__Data lines__.
::::

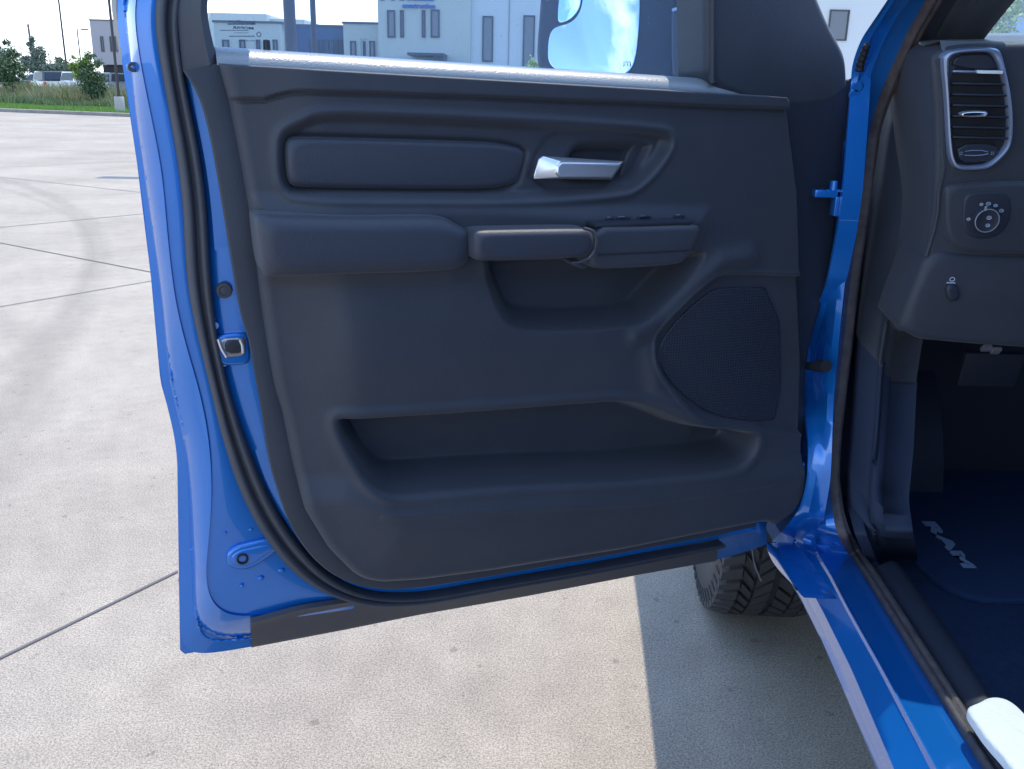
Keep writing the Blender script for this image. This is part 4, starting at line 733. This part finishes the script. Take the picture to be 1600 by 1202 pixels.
# dash top pad, sloping to the windscreen
P0 = DASH.to(np.linspace(q0[0] + .004, 1.75, 30), np.full(30, q1[1] - .004), np.full(30, -.004)); rows = [P0 - [0, 0, .01], P0 + [0, .012, .004]] + [P0 + [0, .012 + t * .75, .004 - .05 * t - .10 * t * t] for t in (.3, .6, 1)]
MB().grid(np.array(rows)).build('dash_top', mat('dash_top_vinyl', (.13, .155, .19), .5, bump=(300, .6, .002)), dash)
# vent: frame ring, cup, louvres, tab, wheel
OUT = [(1471, 92), (1476, 84), (1486, 79), (1512, 76), (1545, 75), (1558, 76), (1566, 82), (1574, 118), (1581, 150), (1584, 190), (1583, 225), (1574, 242), (1550, 264), (1530, 267), (1500, 267), (1488, 258), (1482, 230), (1478, 150)]
INN = [(1483, 100), (1486, 90), (1497, 84), (1520, 82), (1545, 82), (1553, 86), (1560, 98), (1568, 122), (1574, 155), (1577, 190), (1576, 222), (1569, 236), (1547, 257), (1530, 260), (1503, 260), (1494, 253), (1489, 230), (1485, 150)]
def ring(fr, o_, i_, d0, d1, name, m, par, n=160):
    A = closed_resample(chaikin([fr.un(x, y, d1) for x, y in o_], 2), n); B = closed_resample(chaikin([fr.un(x, y, d1) for x, y in i_], 2), n)
    if area(A) * area(B) < 0: B = B[::-1]
    k = int(np.argmin(np.linalg.norm(B - A[0], axis=1))); B = np.roll(B, -k, 0)
    t = lambda P, d: fr.to(P[:, 0], P[:, 1], np.full(n, d)); mid_ = lambda s: A * (1 - s) + B * s
    return MB().grid(np.array([t(A, d0), t(A, d1 - .004), t(mid_(.2), d1), t(mid_(.55), d1 + .001), t(mid_(.9), d1 - .002), t(B, d1 - .007), t(B, d0)]), True).build(name, m, par)
vent = ring(DASH, OUT, INN, -.01, .012, 'air_vent', satin, dash)
slab(DASH, [(1483, 84), (1560, 82), (1578, 150), (1578, 225), (1548, 260), (1500, 262), (1489, 240)], -.005, .001, .001, 1, 80).build('vent_back', hole, vent)
slab(DASH, [(1488, 105), (1490, 92), (1500, 87), (1520, 85), (1545, 86), (1552, 92), (1559, 112)], .0, .004, .002, 1, 60).build('vent_scoop', plast_d, vent)
for y in (114, 133, 150, 167, 184, 201, 217):
    a = DASH.un(1486.5, y, .006); b = DASH.un(1568 if y == 114 else 1574, y, .006); c = (a + b) / 2
    MB().box(DASH.to(c[0], c[1], .003), [(b[0] - a[0]) / 2, .0075, .0012], [DASH.e1, unit(DASH.n + DASH.e2 * .25), unit(DASH.e2 - DASH.n * .25)], .0005).build('vent_louvre', satin if y == 114 else plast_d, vent)
a = DASH.un(1526, 114, .01); b = DASH.un(1564, 114, .01); c = (a + b) / 2
MB().box(DASH.to(c[0], c[1] + .001, .010), [(b[0] - a[0]) / 2, .006, .0020], [DASH.e1, DASH.n, DASH.e2], .0008).build('louvre_lit_end', mat('lit_louvre_pale', (.8, .84, .86), .35), vent)  # near-white box: the lit right end of the top louvre, put into colour
ring(DASH, [(1502, 175), (1542, 174), (1545, 178), (1541, 184), (1502, 184)], [(1507, 178), (1536, 177.5), (1538, 179), (1536, 181.5), (1507, 181.5)], .006, .018, 'vent_tab', chrome, vent, 60)
slab(DASH, [(1495, 226), (1560, 225), (1560, 248), (1540, 254), (1500, 256)], .0, .007, .002, 1, 60).build('vent_wheel_panel', plast_d, vent)
MB().tube([DASH.to(*DASH.un(x, y, .009), .009) for x, y in ((1508, 237), (1520, 235.5), (1534, 235.5), (1544, 238))], .0007, 6).build('wheel_mark', satin, vent)
MB().tube([DASH.to(*DASH.un(x, y, .009), .009) for x, y in ((1507, 243), (1520, 243.5), (1534, 243), (1544, 241))], .0009, 6).build('wheel_mark', satin, vent)
for cx in (1502, 1551):
    m = MB()
    for i in range(2):
        for j in range(2): q = DASH.un(cx - 1.5 + 3 * i, 238.5 + 3 * j, .0085); m.box(DASH.to(q[0], q[1], .0082), [.0009, .0009, .0004], [DASH.e1, DASH.e2, DASH.n])
    m.build('vent_icon', satin, vent)
# outer line round the vent and the side ridge of the dash
MB().tube([DASH.to(*DASH.un(x, y, -.0005), -.0005) for x, y in ((1464, 92), (1468, 110), (1471, 150), (1473, 200), (1474, 240), (1475, 262), (1472, 280), (1467, 300), (1466, 330), (1460, 360), (1448, 400))], .0035, 8).build('dash_bead', plastic, dash)
# headlamp switch panel
slab(DASH, [(1477, 296), (1484, 290), (1560, 286), (1680, 286), (1680, 400), (1560, 398), (1508, 394), (1486, 380), (1478, 355)], .0, .012, .007, 2, 140).build('switch_surround', plastic, dash)
sw = slab(DASH, [(1506, 312), (1516, 302), (1560, 300), (1580, 306), (1582, 335), (1572, 362), (1550, 374), (1520, 374), (1504, 356)], .010, .0145, .003, 2, 100).build('headlight_switch', plast_d, dash)
q = DASH.un(1544, 346, .03); kn_ = DASH.to(q[0], q[1], .0145); ax = [DASH.e1, DASH.e2, DASH.n]
MB().grid(lathe(kn_, [(.0185, 0), (.0180, .010), (.0165, .013), (.0150, .0125), (0, .0125)], 32, ax), True).build('switch_knob', plast_d, sw)
MB().grid(lathe(kn_ + DASH.n * .0132, [(.0170, 0), (.0172, .0008), (.0160, .0010), (.0158, 0)], 40, ax), True).build('knob_ring', chrome, sw)
MB().box(kn_ + DASH.n * .0135 + DASH.e2 * .0175 - DASH.e1 * .006, [.0016, .0035, .0008], ax, .0005).build('knob_pointer', chrome, sw)
for x, y, r in ((1534, 320, .0022), (1545, 319, .0030), (1556, 322, .0026), (1565, 330, .0030), (1514, 343, .0024), (1546, 341, .0032), (1544, 353, .0028)):
    q = DASH.un(x, y, .016); dd_ = .0282 if (x, y) in ((1546, 341), (1544, 353)) else .0150
    q = DASH.un(x, y, dd_); th = np.linspace(0, 2 * PI, 13); m = MB(); m.tube(DASH.to(q[0] + r * np.cos(th), q[1] + r * .75 * np.sin(th), np.full(13, dd_)), .00045, 5, False); m.box(DASH.to(q[0], q[1], dd_), [r * .5, .0004, .0003], ax); m.build('switch_icon', white_ink, sw)
# lower dash and brake release
lowd = slab(DASH, [(1455, 385), (1500, 398), (1800, 404), (1800, 560), (1560, 545), (1400, 530), (1420, 470)], -.10, .006, .015, 1, 120).build('lower_dash', plastic, dash)
q = DASH.un(1489, 437, .0085); m = MB(); th = np.linspace(0, 2 * PI, 13); m.tube(DASH.to(q[0] + .0036 * np.cos(th), q[1] + .003 * np.sin(th), np.full(13, .0085)), .0007, 5, False)
for i in range(6): m.box(DASH.to(q[0] - .006 + .0022 * i, q[1] - .0055, .0082), [.0008, .0010, .0004], ax)
m.build('brake_release_icon', white_ink, lowd)
slab(DASH, [(1478, 446), (1500, 446), (1504, 470), (1484, 474)], .0, .014, .005, 2, 60).build('brake_release', plast_d, lowd)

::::

Make an exact copy of the whole listing, but don't bring over any pictures.

Keep writing the Blender script for this image. This is part 4, starting at line 733. This part finishes the script. Take the picture to be 1600 by 1202 pixels.
# dash top pad, sloping to the windscreen
P0 = DASH.to(np.linspace(q0[0] + .004, 1.75, 30), np.full(30, q1[1] - .004), np.full(30, -.004)); rows = [P0 - [0, 0, .01], P0 + [0, .012, .004]] + [P0 + [0, .012 + t * .75, .004 - .05 * t - .10 * t * t] for t in (.3, .6, 1)]
MB().grid(np.array(rows)).build('dash_top', mat('dash_top_vinyl', (.13, .155, .19), .5, bump=(300, .6, .002)), dash)
# vent: frame ring, cup, louvres, tab, wheel
OUT = [(1471, 92), (1476, 84), (1486, 79), (1512, 76), (1545, 75), (1558, 76), (1566, 82), (1574, 118), (1581, 150), (1584, 190), (1583, 225), (1574, 242), (1550, 264), (1530, 267), (1500, 267), (1488, 258), (1482, 230), (1478, 150)]
INN = [(1483, 100), (1486, 90), (1497, 84), (1520, 82), (1545, 82), (1553, 86), (1560, 98), (1568, 122), (1574, 155), (1577, 190), (1576, 222), (1569, 236), (1547, 257), (1530, 260), (1503, 260), (1494, 253), (1489, 230), (1485, 150)]
def ring(fr, o_, i_, d0, d1, name, m, par, n=160):
    A = closed_resample(chaikin([fr.un(x, y, d1) for x, y in o_], 2), n); B = closed_resample(chaikin([fr.un(x, y, d1) for x, y in i_], 2), n)
    if area(A) * area(B) < 0: B = B[::-1]
    k = int(np.argmin(np.linalg.norm(B - A[0], axis=1))); B = np.roll(B, -k, 0)
    t = lambda P, d: fr.to(P[:, 0], P[:, 1], np.full(n, d)); mid_ = lambda s: A * (1 - s) + B * s
    return MB().grid(np.array([t(A, d0), t(A, d1 - .004), t(mid_(.2), d1), t(mid_(.55), d1 + .001), t(mid_(.9), d1 - .002), t(B, d1 - .007), t(B, d0)]), True).build(name, m, par)
vent = ring(DASH, OUT, INN, -.01, .012, 'air_vent', satin, dash)
slab(DASH, [(1483, 84), (1560, 82), (1578, 150), (1578, 225), (1548, 260), (1500, 262), (1489, 240)], -.005, .001, .001, 1, 80).build('vent_back', hole, vent)
slab(DASH, [(1488, 105), (1490, 92), (1500, 87), (1520, 85), (1545, 86), (1552, 92), (1559, 112)], .0, .004, .002, 1, 60).build('vent_scoop', plast_d, vent)
for y in (114, 133, 150, 167, 184, 201, 217):
    a = DASH.un(1486.5, y, .006); b = DASH.un(1568 if y == 114 else 1574, y, .006); c = (a + b) / 2
    MB().box(DASH.to(c[0], c[1], .003), [(b[0] - a[0]) / 2, .0075, .0012], [DASH.e1, unit(DASH.n + DASH.e2 * .25), unit(DASH.e2 - DASH.n * .25)], .0005).build('vent_louvre', satin if y == 114 else plast_d, vent)
a = DASH.un(1526, 114, .01); b = DASH.un(1564, 114, .01); c = (a + b) / 2
MB().box(DASH.to(c[0], c[1] + .001, .010), [(b[0] - a[0]) / 2, .006, .0020], [DASH.e1, DASH.n, DASH.e2], .0008).build('louvre_lit_end', mat('lit_louvre_pale', (.8, .84, .86), .35), vent)  # near-white box: the lit right end of the top louvre, put into colour
ring(DASH, [(1502, 175), (1542, 174), (1545, 178), (1541, 184), (1502, 184)], [(1507, 178), (1536, 177.5), (1538, 179), (1536, 181.5), (1507, 181.5)], .006, .018, 'vent_tab', chrome, vent, 60)
slab(DASH, [(1495, 226), (1560, 225), (1560, 248), (1540, 254), (1500, 256)], .0, .007, .002, 1, 60).build('vent_wheel_panel', plast_d, vent)
MB().tube([DASH.to(*DASH.un(x, y, .009), .009) for x, y in ((1508, 237), (1520, 235.5), (1534, 235.5), (1544, 238))], .0007, 6).build('wheel_mark', satin, vent)
MB().tube([DASH.to(*DASH.un(x, y, .009), .009) for x, y in ((1507, 243), (1520, 243.5), (1534, 243), (1544, 241))], .0009, 6).build('wheel_mark', satin, vent)
for cx in (1502, 1551):
    m = MB()
    for i in range(2):
        for j in range(2): q = DASH.un(cx - 1.5 + 3 * i, 238.5 + 3 * j, .0085); m.box(DASH.to(q[0], q[1], .0082), [.0009, .0009, .0004], [DASH.e1, DASH.e2, DASH.n])
    m.build('vent_icon', satin, vent)
# outer line round the vent and the side ridge of the dash
MB().tube([DASH.to(*DASH.un(x, y, -.0005), -.0005) for x, y in ((1464, 92), (1468, 110), (1471, 150), (1473, 200), (1474, 240), (1475, 262), (1472, 280), (1467, 300), (1466, 330), (1460, 360), (1448, 400))], .0035, 8).build('dash_bead', plastic, dash)
# headlamp switch panel
slab(DASH, [(1477, 296), (1484, 290), (1560, 286), (1680, 286), (1680, 400), (1560, 398), (1508, 394), (1486, 380), (1478, 355)], .0, .012, .007, 2, 140).build('switch_surround', plastic, dash)
sw = slab(DASH, [(1506, 312), (1516, 302), (1560, 300), (1580, 306), (1582, 335), (1572, 362), (1550, 374), (1520, 374), (1504, 356)], .010, .0145, .003, 2, 100).build('headlight_switch', plast_d, dash)
q = DASH.un(1544, 346, .03); kn_ = DASH.to(q[0], q[1], .0145); ax = [DASH.e1, DASH.e2, DASH.n]
MB().grid(lathe(kn_, [(.0185, 0), (.0180, .010), (.0165, .013), (.0150, .0125), (0, .0125)], 32, ax), True).build('switch_knob', plast_d, sw)
MB().grid(lathe(kn_ + DASH.n * .0132, [(.0170, 0), (.0172, .0008), (.0160, .0010), (.0158, 0)], 40, ax), True).build('knob_ring', chrome, sw)
MB().box(kn_ + DASH.n * .0135 + DASH.e2 * .0175 - DASH.e1 * .006, [.0016, .0035, .0008], ax, .0005).build('knob_pointer', chrome, sw)
for x, y, r in ((1534, 320, .0022), (1545, 319, .0030), (1556, 322, .0026), (1565, 330, .0030), (1514, 343, .0024), (1546, 341, .0032), (1544, 353, .0028)):
    q = DASH.un(x, y, .016); dd_ = .0282 if (x, y) in ((1546, 341), (1544, 353)) else .0150
    q = DASH.un(x, y, dd_); th = np.linspace(0, 2 * PI, 13); m = MB(); m.tube(DASH.to(q[0] + r * np.cos(th), q[1] + r * .75 * np.sin(th), np.full(13, dd_)), .00045, 5, False); m.box(DASH.to(q[0], q[1], dd_), [r * .5, .0004, .0003], ax); m.build('switch_icon', white_ink, sw)
# lower dash and brake release
lowd = slab(DASH, [(1455, 385), (1500, 398), (1800, 404), (1800, 560), (1560, 545), (1400, 530), (1420, 470)], -.10, .006, .015, 1, 120).build('lower_dash', plastic, dash)
q = DASH.un(1489, 437, .0085); m = MB(); th = np.linspace(0, 2 * PI, 13); m.tube(DASH.to(q[0] + .0036 * np.cos(th), q[1] + .003 * np.sin(th), np.full(13, .0085)), .0007, 5, False)
for i in range(6): m.box(DASH.to(q[0] - .006 + .0022 * i, q[1] - .0055, .0082), [.0008, .0010, .0004], ax)
m.build('brake_release_icon', white_ink, lowd)
slab(DASH, [(1478, 446), (1500, 446), (1504, 470), (1484, 474)], .0, .014, .005, 2, 60).build('brake_release', plast_d, lowd)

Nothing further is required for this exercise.